## WRITTEN INSTRUCTION
Set down the full listing exactly as given. Any pictures are to be left out.

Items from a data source
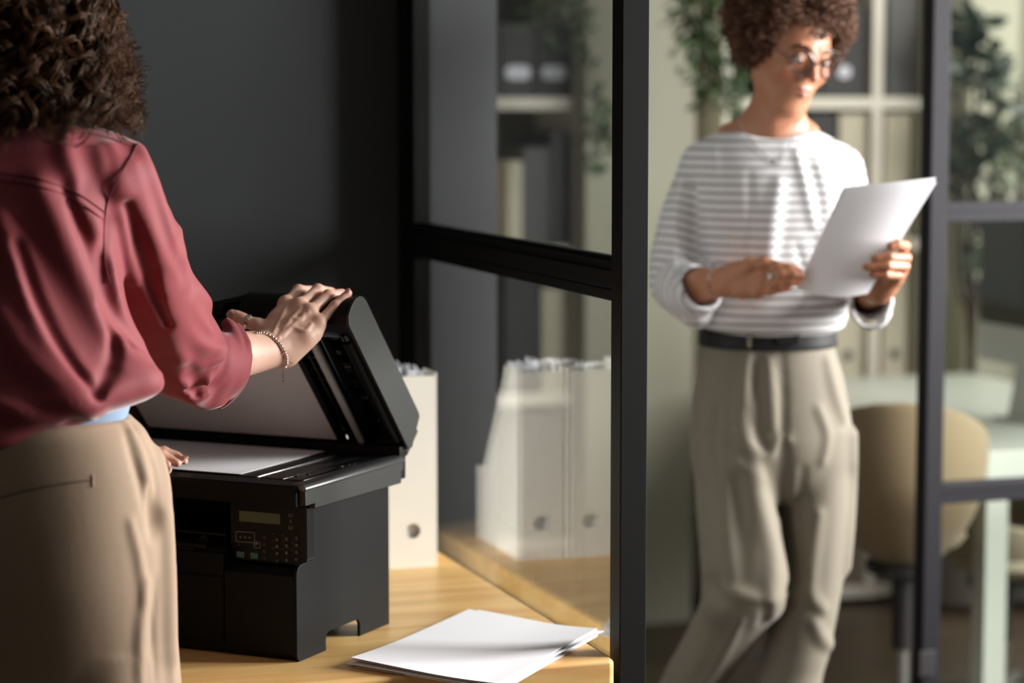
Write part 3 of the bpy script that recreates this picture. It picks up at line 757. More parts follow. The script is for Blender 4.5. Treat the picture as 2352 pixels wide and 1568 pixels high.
x, z = on_panel(667.5, 1197); b = MB(); b.tube([(x - .003, -.0123, z - .0024), (x, -.0123, z + .003), (x + .003, -.0123, z - .0024)], .00035, 5, closed=True); b.tube([(x, -.0123, z - .001), (x, -.0123, z + .001)], .0003, 5); b.build('warning_symbol', M['print_white'], cp)
x, z = on_panel(667.5, 1211); b = MB(); b.tube([(x - .003, -.0123, z + .003), (x - .003, -.0123, z - .003), (x + .003, -.0123, z - .003), (x + .003, -.0123, z + .003)], .00035, 5); b.tube([(x - .0013, -.0123, z - .0015), (x, -.0123, z + .0015), (x + .0013, -.0123, z - .0015)], .0003, 5, closed=True); b.build('toner_symbol', M['print_white'], cp)
# scanner bed
b = MB(); ZS = .285
b.prism([(.0, .249), (.372, .243), (.372, .262), (.378, .264), (.378, .283), (.372, ZS), (.006, ZS), (0, .281)], -PW - .01, -PW + .02, 'x', bev=.002)
b.box((-PW + .015, .0, .250), (-.0, .050, ZS), .004, 3); b.box((-PW + .015, .345, .243), (-.0, .378, ZS + .001), .003)
b.box((-PW + .015, .045, .245), (.0, .35, .2835)); b.box((-PW + .02, .350, .283), (-.062, .372, .303), .003); b.build('scanner_bed', M['plastic'], pe)
b = MB()                                                                                       # right flange with the rounded glossy rim
b.prism([(.010, .252), (.040, .252), (.040, .244), (.338, .241), (.338, .262), (.346, .264), (.346, .280), (.338, .283), (.010, .283)], -.004, .012, 'x', bev=.002)
b.build('side_flange', M['plastic_grey'], pe)
b = MB()
prf = [(-.012, ZS - .004), (.010, ZS - .010), (.0145, ZS - .008)] + rnd(.0055, ZS - .0075, .010, 10, 90, 6) + [(-.002, ZS + .003), (-.012, ZS + .0015)]
b.prism(prf, .006, .347, 'y', bev=.0025, seg=2); b.build('rounded_rim', M['rim'], pe)
b = MB(); b.box((-.500, .055, .2838), (-.137, .342, .2850)); b.build('platen_glass', M['plastic_gloss'], pe)
b = MB(); b.box((-.133, .052, .2838), (-.104, .345, .2862), .0008)
for i in range(22): b.box((-.127, .06 + i * .0128, .2862), (-.110 if i % 2 else -.118, .0606 + i * .0128, .2864))
b.build('ruler_strip', M['panel'], pe)
b = MB(); b.box((-.102, .050, .2842), (-.0985, .345, .2868), .0006); b.build('metal_edge', M['steel'], pe)
b = MB(); b.box((-.097, .050, .2838), (-.052, .345, .2862), .0008); b.box((-.049, .050, .2838), (-.014, .345, .2864), .0008)
b.build('feeder_glass', M['plastic_gloss'], pe)
b = MB()
b = None
for x, y, r_ in ((-.030, .200, .004), (-.028, .222, .003), (-.026, .238, .002), (-.035, .1, .0028), (-.043, .075, .0028)):
    b = MB(); b.lathe([(r_, 0), (r_, .0018), (r_ * .6, .0024)], (x, y, .2862), 14); b.build('bed_stud', M['plastic_gloss'], pe)
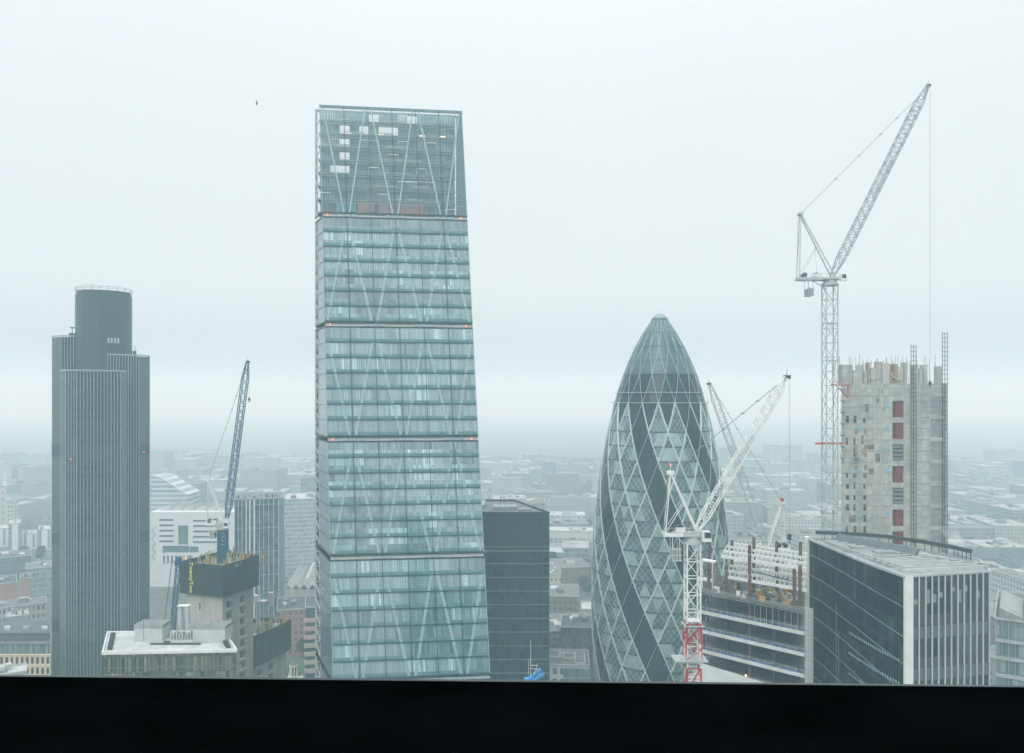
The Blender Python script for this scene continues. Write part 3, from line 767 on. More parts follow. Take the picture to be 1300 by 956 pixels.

## RESPONSE TO THE TASK
Write part 3 of the bpy script that recreates this picture. It picks up at line 757. More parts follow. The script is for Blender 4.5. Treat the picture as 2352 pixels wide and 1568 pixels high.
x, z = on_panel(667.5, 1197); b = MB(); b.tube([(x - .003, -.0123, z - .0024), (x, -.0123, z + .003), (x + .003, -.0123, z - .0024)], .00035, 5, closed=True); b.tube([(x, -.0123, z - .001), (x, -.0123, z + .001)], .0003, 5); b.build('warning_symbol', M['print_white'], cp)
x, z = on_panel(667.5, 1211); b = MB(); b.tube([(x - .003, -.0123, z + .003), (x - .003, -.0123, z - .003), (x + .003, -.0123, z - .003), (x + .003, -.0123, z + .003)], .00035, 5); b.tube([(x - .0013, -.0123, z - .0015), (x, -.0123, z + .0015), (x + .0013, -.0123, z - .0015)], .0003, 5, closed=True); b.build('toner_symbol', M['print_white'], cp)
# scanner bed
b = MB(); ZS = .285
b.prism([(.0, .249), (.372, .243), (.372, .262), (.378, .264), (.378, .283), (.372, ZS), (.006, ZS), (0, .281)], -PW - .01, -PW + .02, 'x', bev=.002)
b.box((-PW + .015, .0, .250), (-.0, .050, ZS), .004, 3); b.box((-PW + .015, .345, .243), (-.0, .378, ZS + .001), .003)
b.box((-PW + .015, .045, .245), (.0, .35, .2835)); b.box((-PW + .02, .350, .283), (-.062, .372, .303), .003); b.build('scanner_bed', M['plastic'], pe)
b = MB()                                                                                       # right flange with the rounded glossy rim
b.prism([(.010, .252), (.040, .252), (.040, .244), (.338, .241), (.338, .262), (.346, .264), (.346, .280), (.338, .283), (.010, .283)], -.004, .012, 'x', bev=.002)
b.build('side_flange', M['plastic_grey'], pe)
b = MB()
prf = [(-.012, ZS - .004), (.010, ZS - .010), (.0145, ZS - .008)] + rnd(.0055, ZS - .0075, .010, 10, 90, 6) + [(-.002, ZS + .003), (-.012, ZS + .0015)]
b.prism(prf, .006, .347, 'y', bev=.0025, seg=2); b.build('rounded_rim', M['rim'], pe)
b = MB(); b.box((-.500, .055, .2838), (-.137, .342, .2850)); b.build('platen_glass', M['plastic_gloss'], pe)
b = MB(); b.box((-.133, .052, .2838), (-.104, .345, .2862), .0008)
for i in range(22): b.box((-.127, .06 + i * .0128, .2862), (-.110 if i % 2 else -.118, .0606 + i * .0128, .2864))
b.build('ruler_strip', M['panel'], pe)
b = MB(); b.box((-.102, .050, .2842), (-.0985, .345, .2868), .0006); b.build('metal_edge', M['steel'], pe)
b = MB(); b.box((-.097, .050, .2838), (-.052, .345, .2862), .0008); b.box((-.049, .050, .2838), (-.014, .345, .2864), .0008)
b.build('feeder_glass', M['plastic_gloss'], pe)
b = MB()
b = None
for x, y, r_ in ((-.030, .200, .004), (-.028, .222, .003), (-.026, .238, .002), (-.035, .1, .0028), (-.043, .075, .0028)):
    b = MB(); b.lathe([(r_, 0), (r_, .0018), (r_ * .6, .0024)], (x, y, .2862), 14); b.build('bed_stud', M['plastic_gloss'], pe)
The Blender Python script for this scene continues. Write part 3, from line 767 on. More parts follow. Take the picture to be 1300 by 956 pixels.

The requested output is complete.